Russia and Saudi Arabia want the US to join in the talks, but Trump has so far shown little willingness to do so.
Unidentified diplomats told Bloomberg News that Saudi Arabia, Russia and other big producers that are racing to negotiate a deal had made some progress on Sunday.
Saudi Arabia and Russia both say they want the US, which has become the world’s biggest producer thanks to the shale revolution, to join the cuts, but Trump had only hostile words for Opec on Saturday when he threatened tariffs on foreign oil.
“I've been against Opec my whole life,” Trump said, adding that he believed Saudi Arabia and Russia would end their price war soon, according to the Financial Times. “I think they're going to settle because they'll be destroying themselves if they don't.”
The US is not part of Opec+, and the idea of Washington curbing production has long been seen as impossible, not least because of US antitrust laws.

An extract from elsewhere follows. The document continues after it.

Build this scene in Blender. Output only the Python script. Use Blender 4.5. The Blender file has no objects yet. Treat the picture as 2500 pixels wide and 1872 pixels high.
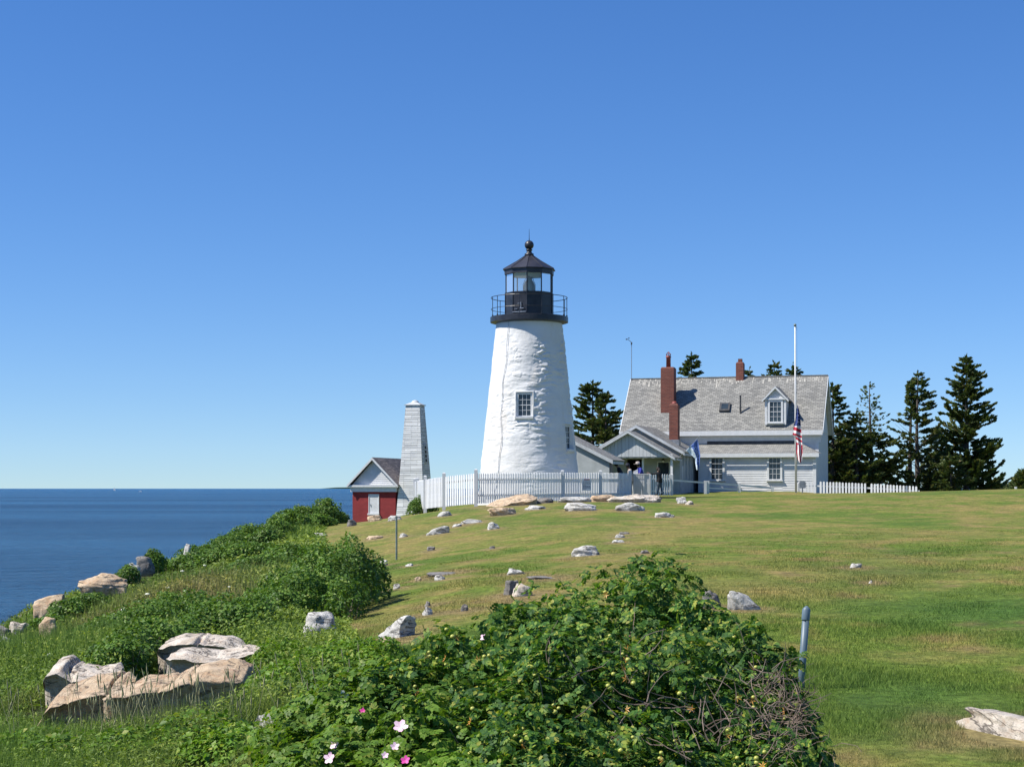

“If the Americans don’t take part, the problem that existed before for the Russians and Saudis will remain - that they cut output while the US ramps it up, and that makes the whole thing impossible,” said Fyodor Lukyanov, head of the Council on Foreign and Defence Policy, a research group that advises the Kremlin.
Saudi Aramco will delay the release of its May crude official selling prices until 10 April to wait for the outcome of the Opec+ meeting, a senior Saudi source familiar with the matter said on Sunday.
Al-Fadhel said Kuwait would also delay the release of its May crude pricing until after the talks.
Kuwait will commit to the outcome of the Opec+ meeting and adjust its production and export plans according to any agreement that is reached, al-Fadhel said.